(Rows from a 3D scene dataset)
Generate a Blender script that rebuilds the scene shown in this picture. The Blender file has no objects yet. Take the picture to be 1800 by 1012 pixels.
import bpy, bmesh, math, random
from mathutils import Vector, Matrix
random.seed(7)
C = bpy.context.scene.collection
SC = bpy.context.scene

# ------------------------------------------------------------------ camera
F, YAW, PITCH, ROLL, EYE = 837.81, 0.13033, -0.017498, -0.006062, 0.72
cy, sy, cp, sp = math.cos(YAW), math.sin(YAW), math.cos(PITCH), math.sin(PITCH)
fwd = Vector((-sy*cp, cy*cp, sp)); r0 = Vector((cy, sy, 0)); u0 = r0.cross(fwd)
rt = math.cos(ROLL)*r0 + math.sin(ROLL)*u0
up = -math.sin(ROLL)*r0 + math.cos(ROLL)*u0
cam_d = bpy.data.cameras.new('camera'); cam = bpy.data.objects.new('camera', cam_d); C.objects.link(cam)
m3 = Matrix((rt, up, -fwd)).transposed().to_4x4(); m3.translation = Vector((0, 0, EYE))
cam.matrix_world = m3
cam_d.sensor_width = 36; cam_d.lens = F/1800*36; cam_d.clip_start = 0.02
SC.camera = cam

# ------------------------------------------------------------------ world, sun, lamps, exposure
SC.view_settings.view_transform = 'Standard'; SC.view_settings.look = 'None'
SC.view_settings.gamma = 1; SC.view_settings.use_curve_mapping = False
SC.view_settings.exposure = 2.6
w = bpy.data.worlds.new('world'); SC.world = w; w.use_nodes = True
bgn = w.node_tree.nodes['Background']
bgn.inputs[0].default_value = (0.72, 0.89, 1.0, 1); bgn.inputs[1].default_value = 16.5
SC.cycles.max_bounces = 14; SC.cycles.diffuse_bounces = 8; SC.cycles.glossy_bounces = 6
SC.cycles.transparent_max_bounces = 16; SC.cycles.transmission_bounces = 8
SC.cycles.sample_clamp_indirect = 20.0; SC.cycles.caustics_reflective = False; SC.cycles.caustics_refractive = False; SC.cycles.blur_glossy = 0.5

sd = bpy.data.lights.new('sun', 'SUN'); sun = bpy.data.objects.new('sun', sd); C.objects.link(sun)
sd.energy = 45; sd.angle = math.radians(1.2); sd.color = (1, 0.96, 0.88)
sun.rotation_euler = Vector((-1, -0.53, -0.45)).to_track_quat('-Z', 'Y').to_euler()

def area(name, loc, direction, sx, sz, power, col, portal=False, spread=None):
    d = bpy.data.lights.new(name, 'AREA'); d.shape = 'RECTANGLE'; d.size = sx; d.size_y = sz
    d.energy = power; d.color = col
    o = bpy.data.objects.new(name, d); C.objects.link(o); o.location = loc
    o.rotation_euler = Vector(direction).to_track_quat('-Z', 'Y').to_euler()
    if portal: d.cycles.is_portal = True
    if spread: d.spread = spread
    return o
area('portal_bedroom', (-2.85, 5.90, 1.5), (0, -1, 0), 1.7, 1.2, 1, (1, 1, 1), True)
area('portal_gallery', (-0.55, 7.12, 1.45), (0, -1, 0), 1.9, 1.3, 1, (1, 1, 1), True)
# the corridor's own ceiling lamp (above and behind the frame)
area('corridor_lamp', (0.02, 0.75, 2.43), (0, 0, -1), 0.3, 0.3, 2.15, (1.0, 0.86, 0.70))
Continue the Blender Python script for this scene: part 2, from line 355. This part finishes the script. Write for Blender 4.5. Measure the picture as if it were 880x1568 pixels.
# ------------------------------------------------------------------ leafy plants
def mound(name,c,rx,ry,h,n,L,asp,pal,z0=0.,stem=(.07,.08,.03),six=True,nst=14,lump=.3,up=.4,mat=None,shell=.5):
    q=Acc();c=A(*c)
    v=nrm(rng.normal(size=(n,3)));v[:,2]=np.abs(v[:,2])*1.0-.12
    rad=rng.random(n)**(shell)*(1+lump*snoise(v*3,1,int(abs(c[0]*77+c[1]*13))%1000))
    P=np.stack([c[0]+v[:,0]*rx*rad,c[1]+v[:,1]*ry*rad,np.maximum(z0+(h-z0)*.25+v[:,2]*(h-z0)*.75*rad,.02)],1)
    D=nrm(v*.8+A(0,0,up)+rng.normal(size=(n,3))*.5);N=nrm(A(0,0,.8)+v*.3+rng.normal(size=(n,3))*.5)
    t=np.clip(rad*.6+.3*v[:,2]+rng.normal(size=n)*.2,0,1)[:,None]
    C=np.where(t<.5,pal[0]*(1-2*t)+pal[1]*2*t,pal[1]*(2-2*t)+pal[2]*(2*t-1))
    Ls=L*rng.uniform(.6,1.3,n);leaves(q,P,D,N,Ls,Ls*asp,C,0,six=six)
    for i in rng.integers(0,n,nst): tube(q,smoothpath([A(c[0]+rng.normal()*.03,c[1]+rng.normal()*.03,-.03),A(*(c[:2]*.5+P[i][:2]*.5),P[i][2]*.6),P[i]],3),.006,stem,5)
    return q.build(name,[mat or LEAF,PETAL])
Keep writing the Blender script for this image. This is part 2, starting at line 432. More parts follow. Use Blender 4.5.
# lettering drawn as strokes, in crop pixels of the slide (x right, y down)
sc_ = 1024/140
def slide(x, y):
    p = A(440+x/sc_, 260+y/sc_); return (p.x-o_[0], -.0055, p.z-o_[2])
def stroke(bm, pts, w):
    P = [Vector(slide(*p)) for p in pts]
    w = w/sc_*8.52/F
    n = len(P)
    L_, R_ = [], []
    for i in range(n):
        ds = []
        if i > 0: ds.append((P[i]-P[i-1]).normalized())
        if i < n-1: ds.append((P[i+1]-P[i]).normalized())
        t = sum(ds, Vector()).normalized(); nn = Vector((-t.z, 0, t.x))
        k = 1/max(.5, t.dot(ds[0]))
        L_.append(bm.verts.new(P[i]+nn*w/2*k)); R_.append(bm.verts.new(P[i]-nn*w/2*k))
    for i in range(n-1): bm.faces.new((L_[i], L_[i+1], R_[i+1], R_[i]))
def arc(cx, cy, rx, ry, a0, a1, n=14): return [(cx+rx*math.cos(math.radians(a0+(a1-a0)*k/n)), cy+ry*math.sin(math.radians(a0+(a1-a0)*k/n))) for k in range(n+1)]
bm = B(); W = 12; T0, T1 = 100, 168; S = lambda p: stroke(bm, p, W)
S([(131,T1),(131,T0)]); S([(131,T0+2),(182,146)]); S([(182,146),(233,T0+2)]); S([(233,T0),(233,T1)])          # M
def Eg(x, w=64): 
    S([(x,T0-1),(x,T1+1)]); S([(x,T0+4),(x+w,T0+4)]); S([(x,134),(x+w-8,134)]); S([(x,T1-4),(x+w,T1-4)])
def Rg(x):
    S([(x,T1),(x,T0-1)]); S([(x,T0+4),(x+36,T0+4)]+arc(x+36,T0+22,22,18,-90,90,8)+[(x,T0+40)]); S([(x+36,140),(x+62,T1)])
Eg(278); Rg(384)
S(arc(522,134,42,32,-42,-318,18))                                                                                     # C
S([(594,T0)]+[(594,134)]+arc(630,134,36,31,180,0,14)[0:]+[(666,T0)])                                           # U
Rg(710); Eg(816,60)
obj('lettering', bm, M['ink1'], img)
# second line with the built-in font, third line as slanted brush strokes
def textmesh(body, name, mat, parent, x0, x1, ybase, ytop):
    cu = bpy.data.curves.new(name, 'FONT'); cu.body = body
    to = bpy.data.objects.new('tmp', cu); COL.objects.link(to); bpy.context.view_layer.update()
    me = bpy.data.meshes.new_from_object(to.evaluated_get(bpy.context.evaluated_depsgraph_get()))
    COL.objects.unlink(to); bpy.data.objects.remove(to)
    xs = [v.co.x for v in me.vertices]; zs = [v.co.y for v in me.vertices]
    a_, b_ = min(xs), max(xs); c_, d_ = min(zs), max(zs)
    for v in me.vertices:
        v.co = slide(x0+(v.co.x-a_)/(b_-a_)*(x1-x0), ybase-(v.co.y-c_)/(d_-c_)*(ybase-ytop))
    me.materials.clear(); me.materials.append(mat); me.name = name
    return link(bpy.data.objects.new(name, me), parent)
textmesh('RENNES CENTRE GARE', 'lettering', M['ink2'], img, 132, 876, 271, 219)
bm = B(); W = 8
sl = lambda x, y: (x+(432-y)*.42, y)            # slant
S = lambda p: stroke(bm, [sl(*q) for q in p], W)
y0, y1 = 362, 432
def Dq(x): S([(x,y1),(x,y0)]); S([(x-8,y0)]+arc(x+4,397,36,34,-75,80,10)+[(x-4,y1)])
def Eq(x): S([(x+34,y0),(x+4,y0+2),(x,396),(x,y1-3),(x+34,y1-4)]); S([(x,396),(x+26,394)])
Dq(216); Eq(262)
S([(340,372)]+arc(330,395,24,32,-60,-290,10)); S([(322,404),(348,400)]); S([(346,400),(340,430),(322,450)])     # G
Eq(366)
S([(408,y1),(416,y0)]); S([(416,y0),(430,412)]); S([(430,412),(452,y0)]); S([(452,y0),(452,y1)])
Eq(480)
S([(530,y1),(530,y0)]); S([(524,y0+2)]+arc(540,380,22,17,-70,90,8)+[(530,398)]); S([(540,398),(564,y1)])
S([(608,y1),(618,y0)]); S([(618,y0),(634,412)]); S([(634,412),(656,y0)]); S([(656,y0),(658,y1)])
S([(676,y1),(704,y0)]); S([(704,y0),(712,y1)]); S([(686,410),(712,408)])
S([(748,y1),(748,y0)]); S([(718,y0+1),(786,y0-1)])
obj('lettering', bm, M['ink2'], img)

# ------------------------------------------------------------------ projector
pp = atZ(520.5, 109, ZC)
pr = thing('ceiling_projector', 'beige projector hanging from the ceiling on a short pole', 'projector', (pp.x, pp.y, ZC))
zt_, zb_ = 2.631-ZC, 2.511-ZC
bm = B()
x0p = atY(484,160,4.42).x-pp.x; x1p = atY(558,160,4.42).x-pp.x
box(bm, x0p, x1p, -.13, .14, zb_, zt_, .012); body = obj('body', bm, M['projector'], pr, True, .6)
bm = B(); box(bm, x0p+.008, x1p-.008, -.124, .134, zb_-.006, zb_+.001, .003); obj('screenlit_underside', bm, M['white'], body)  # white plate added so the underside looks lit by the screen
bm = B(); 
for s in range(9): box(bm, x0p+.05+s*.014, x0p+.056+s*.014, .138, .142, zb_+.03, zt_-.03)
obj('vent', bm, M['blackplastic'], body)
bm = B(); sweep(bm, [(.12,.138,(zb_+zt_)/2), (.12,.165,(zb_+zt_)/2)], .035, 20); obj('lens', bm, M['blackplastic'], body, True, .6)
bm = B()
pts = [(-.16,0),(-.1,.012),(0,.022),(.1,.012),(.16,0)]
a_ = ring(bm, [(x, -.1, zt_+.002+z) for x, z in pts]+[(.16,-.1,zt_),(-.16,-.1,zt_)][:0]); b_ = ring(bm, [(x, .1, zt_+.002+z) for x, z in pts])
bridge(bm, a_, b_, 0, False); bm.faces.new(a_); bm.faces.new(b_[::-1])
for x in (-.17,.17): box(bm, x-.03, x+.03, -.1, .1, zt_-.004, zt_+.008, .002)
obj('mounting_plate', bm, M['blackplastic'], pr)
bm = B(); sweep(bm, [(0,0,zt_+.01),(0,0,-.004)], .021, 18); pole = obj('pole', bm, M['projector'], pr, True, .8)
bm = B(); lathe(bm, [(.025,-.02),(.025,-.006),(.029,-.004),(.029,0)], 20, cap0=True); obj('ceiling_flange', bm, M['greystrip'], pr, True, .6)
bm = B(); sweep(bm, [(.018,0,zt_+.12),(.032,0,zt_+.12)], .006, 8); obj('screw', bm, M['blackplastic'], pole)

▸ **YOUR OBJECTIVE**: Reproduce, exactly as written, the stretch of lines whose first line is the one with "Continue the Blender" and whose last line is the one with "return q.build(name,[mat or LEAF,PETAL])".

▸ **CORRECT RESPONSE**:
Continue the Blender Python script for this scene: part 2, from line 355. This part finishes the script. Write for Blender 4.5. Measure the picture as if it were 880x1568 pixels.
# ------------------------------------------------------------------ leafy plants
def mound(name,c,rx,ry,h,n,L,asp,pal,z0=0.,stem=(.07,.08,.03),six=True,nst=14,lump=.3,up=.4,mat=None,shell=.5):
    q=Acc();c=A(*c)
    v=nrm(rng.normal(size=(n,3)));v[:,2]=np.abs(v[:,2])*1.0-.12
    rad=rng.random(n)**(shell)*(1+lump*snoise(v*3,1,int(abs(c[0]*77+c[1]*13))%1000))
    P=np.stack([c[0]+v[:,0]*rx*rad,c[1]+v[:,1]*ry*rad,np.maximum(z0+(h-z0)*.25+v[:,2]*(h-z0)*.75*rad,.02)],1)
    D=nrm(v*.8+A(0,0,up)+rng.normal(size=(n,3))*.5);N=nrm(A(0,0,.8)+v*.3+rng.normal(size=(n,3))*.5)
    t=np.clip(rad*.6+.3*v[:,2]+rng.normal(size=n)*.2,0,1)[:,None]
    C=np.where(t<.5,pal[0]*(1-2*t)+pal[1]*2*t,pal[1]*(2-2*t)+pal[2]*(2*t-1))
    Ls=L*rng.uniform(.6,1.3,n);leaves(q,P,D,N,Ls,Ls*asp,C,0,six=six)
    for i in rng.integers(0,n,nst): tube(q,smoothpath([A(c[0]+rng.normal()*.03,c[1]+rng.normal()*.03,-.03),A(*(c[:2]*.5+P[i][:2]*.5),P[i][2]*.6),P[i]],3),.006,stem,5)
    return q.build(name,[mat or LEAF,PETAL])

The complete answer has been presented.